Introduction to threat modelling exercises

Threat modelling is the practice of thinking systematically about who might attack you, how they might do it, and what the consequences would be. The goal is not a document. It is a shared mental model, built by the people who know the system and tested against the people who understand how it could be broken.

The word “model” is doing real work here. A threat model is a representation of the system, the adversary, and the conditions under which an attack becomes possible. Like all models, it encodes assumptions. Like all models, it drifts as the environment changes. A threat model built eighteen months ago and not revisited is a record of how things were, not how they are. The gap between the two is where the most interesting risks live.

Who needs to be in the room

The exercises in this section are designed as workshop activities, not solo analyst tasks. This is deliberate.

A threat model produced by a single security analyst reflects that analyst’s model of the system, the adversary, and the organisation. It will be technically competent and organisationally partial. It will encode the analyst’s assumptions about what the developers did, what the operations team knows, and what leadership is willing to act on.

A threat model produced collaboratively, with the people who built the system, the people who operate it, and the people who are responsible for what happens when it fails, surfaces a much richer picture. It also surfaces the disagreements, the gaps in shared understanding, and the places where different parts of the organisation are operating on incompatible assumptions. Those are findings too.

PSL is directly relevant here: all three layers need to be present. The rational layer (what the system does, what the vulnerabilities are) is the easy part. The emotional layer (what people are afraid to name, what concerns feel too uncomfortable to raise with colleagues in the room) and the political layer (whose risk appetite shapes what gets prioritised, who has authority to act on a finding) determine whether the exercise produces change or produces a document.

How to use this set

Work through the exercises in order: adversary personas, attack path mapping, operational impact, scenario crafting, bringing it together, building the model. Each exercise produces something the next one builds on.

Focus on practical outputs rather than theoretical completeness. A simple threat model that is understood and used is worth far more than a comprehensive one that sits in a folder.

Collaborate openly. The moment when someone says “I had no idea that system was connected to that one” is the exercise working. The moment when someone says “we all know about that risk but we cannot get anyone to act on it” is also the exercise working, and is a different kind of finding.

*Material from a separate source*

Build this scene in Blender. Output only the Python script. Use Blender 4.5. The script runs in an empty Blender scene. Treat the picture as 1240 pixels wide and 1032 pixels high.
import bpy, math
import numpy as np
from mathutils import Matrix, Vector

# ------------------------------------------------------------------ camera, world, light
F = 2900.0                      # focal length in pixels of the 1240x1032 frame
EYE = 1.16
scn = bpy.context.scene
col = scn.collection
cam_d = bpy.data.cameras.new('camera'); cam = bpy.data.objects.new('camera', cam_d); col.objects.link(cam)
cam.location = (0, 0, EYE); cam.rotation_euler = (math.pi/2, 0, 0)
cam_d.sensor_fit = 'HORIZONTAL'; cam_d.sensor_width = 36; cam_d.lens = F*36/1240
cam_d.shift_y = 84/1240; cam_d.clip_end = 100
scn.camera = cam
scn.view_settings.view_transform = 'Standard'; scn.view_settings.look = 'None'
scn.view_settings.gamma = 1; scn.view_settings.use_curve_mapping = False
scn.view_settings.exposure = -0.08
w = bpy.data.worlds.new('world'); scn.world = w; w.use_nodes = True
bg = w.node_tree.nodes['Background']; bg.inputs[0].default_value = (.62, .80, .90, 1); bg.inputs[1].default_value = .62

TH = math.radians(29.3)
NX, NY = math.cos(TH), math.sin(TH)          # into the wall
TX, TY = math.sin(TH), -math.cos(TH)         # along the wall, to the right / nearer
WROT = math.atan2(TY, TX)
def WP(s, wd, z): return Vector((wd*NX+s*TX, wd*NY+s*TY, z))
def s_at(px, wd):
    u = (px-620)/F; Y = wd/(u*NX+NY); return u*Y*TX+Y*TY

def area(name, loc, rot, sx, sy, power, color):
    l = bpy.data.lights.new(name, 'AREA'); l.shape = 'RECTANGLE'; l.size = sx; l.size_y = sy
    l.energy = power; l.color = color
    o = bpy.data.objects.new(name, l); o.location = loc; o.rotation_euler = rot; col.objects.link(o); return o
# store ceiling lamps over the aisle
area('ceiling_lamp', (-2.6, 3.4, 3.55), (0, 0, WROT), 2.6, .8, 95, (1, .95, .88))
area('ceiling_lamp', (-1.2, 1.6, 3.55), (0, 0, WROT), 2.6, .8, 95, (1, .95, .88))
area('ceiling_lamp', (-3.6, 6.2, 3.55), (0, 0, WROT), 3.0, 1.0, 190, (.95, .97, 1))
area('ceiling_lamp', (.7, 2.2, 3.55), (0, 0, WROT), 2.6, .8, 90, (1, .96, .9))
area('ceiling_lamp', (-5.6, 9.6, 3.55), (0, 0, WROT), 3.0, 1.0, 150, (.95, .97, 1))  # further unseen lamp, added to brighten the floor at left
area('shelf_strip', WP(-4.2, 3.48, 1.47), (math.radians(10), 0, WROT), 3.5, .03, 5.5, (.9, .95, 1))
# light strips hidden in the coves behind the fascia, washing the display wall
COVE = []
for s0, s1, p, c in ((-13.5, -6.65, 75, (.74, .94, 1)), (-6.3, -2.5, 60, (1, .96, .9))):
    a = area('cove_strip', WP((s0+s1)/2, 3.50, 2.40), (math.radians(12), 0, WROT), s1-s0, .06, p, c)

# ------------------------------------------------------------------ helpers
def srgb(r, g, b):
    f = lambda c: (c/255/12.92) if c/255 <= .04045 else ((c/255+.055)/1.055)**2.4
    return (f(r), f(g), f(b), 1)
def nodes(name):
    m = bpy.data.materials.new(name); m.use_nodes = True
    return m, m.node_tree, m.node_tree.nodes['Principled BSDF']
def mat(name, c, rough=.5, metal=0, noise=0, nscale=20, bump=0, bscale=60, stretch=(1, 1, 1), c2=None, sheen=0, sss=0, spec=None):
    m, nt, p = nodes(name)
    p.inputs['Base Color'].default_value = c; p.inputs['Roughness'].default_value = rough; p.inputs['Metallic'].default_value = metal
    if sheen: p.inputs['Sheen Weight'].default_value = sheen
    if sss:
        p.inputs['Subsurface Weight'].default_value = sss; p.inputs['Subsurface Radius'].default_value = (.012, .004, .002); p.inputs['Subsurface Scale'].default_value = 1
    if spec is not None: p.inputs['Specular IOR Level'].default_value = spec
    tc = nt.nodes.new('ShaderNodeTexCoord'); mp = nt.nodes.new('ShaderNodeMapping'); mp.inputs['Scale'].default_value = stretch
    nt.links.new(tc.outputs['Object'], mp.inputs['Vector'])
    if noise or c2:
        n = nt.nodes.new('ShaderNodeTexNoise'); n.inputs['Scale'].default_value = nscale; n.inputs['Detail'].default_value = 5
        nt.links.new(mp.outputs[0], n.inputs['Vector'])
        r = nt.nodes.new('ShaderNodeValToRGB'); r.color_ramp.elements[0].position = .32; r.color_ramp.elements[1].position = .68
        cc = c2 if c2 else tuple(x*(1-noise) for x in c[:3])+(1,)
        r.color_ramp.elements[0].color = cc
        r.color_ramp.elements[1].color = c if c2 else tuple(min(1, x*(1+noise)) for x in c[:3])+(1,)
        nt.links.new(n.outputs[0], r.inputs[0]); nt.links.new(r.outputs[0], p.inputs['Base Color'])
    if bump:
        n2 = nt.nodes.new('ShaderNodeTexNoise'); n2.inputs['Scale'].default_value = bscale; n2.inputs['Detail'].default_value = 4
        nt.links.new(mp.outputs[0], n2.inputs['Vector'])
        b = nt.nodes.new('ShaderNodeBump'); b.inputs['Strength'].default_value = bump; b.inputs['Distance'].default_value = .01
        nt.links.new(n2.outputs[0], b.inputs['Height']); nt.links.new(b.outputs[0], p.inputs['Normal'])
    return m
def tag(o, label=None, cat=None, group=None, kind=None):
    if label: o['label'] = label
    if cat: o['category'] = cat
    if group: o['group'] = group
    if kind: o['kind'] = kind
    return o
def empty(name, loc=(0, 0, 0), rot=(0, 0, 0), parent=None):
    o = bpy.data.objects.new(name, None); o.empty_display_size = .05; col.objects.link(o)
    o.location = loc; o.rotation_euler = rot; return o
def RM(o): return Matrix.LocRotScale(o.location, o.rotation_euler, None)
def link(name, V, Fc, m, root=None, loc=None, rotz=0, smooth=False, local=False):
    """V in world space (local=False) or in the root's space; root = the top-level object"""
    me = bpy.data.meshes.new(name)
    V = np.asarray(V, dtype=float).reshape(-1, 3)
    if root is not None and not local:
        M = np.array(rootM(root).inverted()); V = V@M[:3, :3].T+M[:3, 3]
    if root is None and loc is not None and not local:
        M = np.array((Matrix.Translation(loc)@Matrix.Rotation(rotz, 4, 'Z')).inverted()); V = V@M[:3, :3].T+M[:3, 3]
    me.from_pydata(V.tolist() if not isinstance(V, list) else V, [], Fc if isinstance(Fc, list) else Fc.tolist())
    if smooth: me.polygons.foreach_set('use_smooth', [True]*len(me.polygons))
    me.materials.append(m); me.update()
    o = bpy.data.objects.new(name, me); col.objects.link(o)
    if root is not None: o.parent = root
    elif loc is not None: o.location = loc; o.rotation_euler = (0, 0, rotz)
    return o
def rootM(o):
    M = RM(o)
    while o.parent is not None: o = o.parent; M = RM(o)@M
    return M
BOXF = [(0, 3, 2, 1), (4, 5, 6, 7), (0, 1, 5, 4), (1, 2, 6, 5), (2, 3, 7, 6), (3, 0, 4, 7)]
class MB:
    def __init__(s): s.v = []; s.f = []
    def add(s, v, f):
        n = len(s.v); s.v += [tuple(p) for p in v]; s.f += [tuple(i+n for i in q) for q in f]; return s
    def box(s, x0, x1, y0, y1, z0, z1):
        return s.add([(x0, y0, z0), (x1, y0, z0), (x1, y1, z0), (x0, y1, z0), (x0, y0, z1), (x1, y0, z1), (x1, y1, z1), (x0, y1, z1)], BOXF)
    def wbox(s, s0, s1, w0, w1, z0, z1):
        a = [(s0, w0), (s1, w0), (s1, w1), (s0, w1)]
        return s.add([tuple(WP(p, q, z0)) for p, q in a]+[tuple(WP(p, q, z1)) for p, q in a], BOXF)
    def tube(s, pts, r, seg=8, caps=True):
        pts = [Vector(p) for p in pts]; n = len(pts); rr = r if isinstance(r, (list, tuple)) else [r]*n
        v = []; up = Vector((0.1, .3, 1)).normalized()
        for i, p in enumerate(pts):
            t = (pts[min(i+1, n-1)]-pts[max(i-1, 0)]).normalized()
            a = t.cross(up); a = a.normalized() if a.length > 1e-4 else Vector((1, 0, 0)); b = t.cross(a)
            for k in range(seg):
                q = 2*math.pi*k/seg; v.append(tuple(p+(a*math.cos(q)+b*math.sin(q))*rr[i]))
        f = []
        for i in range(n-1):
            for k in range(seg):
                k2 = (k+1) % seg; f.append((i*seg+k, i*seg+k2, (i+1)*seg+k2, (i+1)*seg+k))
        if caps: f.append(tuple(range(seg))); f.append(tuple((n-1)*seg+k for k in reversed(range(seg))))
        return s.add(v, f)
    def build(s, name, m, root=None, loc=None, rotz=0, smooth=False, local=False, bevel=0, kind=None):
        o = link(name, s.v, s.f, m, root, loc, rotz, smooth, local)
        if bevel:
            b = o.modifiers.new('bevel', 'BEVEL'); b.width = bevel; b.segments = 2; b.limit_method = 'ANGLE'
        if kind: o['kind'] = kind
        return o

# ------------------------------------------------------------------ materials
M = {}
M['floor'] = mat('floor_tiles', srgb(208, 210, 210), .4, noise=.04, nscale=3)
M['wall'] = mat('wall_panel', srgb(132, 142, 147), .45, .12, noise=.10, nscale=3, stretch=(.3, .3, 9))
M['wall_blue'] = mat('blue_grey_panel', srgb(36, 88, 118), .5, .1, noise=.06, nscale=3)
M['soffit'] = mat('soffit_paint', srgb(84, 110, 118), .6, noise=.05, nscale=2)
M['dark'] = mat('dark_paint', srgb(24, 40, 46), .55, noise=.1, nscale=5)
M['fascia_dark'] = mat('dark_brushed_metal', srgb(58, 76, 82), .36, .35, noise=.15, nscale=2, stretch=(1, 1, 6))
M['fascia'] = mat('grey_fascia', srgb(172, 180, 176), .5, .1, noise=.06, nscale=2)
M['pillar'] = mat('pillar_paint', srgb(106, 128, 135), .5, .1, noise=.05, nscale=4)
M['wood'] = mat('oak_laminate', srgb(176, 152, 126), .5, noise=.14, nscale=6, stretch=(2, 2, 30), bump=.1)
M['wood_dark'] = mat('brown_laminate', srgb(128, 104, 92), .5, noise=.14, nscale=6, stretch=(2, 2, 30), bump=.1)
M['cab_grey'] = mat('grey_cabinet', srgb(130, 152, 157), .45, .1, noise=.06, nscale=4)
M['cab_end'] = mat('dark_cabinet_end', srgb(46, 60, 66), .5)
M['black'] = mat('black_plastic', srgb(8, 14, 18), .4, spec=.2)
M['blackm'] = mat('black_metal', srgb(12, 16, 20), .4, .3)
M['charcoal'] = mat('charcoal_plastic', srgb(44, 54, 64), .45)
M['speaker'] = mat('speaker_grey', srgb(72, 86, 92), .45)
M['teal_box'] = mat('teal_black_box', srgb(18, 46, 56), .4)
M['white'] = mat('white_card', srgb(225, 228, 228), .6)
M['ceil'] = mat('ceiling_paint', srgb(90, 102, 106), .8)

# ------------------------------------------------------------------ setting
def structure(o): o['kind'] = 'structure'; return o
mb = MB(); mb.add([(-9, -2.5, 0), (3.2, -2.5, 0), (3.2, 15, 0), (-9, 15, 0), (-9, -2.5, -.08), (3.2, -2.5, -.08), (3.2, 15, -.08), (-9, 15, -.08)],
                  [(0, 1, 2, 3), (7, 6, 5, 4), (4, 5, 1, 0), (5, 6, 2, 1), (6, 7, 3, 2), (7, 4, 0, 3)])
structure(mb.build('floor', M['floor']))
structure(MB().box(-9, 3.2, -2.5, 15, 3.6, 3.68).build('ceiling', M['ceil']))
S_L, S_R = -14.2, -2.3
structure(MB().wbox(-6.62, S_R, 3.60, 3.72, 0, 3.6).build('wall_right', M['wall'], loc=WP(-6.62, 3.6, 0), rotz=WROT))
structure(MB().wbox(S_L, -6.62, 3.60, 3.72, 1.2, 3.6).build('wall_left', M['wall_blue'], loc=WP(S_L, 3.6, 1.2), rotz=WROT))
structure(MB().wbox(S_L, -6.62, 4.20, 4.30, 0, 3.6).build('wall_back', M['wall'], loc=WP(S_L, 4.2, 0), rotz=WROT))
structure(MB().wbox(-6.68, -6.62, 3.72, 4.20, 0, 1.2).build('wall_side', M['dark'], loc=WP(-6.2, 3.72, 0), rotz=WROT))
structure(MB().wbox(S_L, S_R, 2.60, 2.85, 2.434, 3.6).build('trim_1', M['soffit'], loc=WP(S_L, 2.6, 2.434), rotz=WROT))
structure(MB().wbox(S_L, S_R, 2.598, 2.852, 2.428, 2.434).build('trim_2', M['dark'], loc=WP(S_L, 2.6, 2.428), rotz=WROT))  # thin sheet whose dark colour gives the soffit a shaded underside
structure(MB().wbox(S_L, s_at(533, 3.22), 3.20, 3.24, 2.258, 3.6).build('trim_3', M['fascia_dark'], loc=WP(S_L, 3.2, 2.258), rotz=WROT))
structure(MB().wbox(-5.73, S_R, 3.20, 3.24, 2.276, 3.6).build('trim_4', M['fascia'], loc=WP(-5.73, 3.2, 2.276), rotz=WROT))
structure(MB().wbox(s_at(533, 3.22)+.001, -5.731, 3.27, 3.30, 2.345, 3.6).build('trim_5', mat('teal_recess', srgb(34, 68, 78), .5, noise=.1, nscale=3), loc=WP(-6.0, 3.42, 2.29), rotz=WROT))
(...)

Keep each exercise to one sheet, one card, or one diagram per output. Complexity is the enemy of use.

What you are building

By the end of this sequence you will have clear adversary personas, mapped attack paths, operational impact assessments, realistic scenarios, and a lightweight threat model that reflects what the group actually believes and knows.

You will also have surfaced the assumptions that nobody had examined, the risks that were known but unnamed, and the places where the model of the system and the actual system diverge. These are often the most valuable outputs.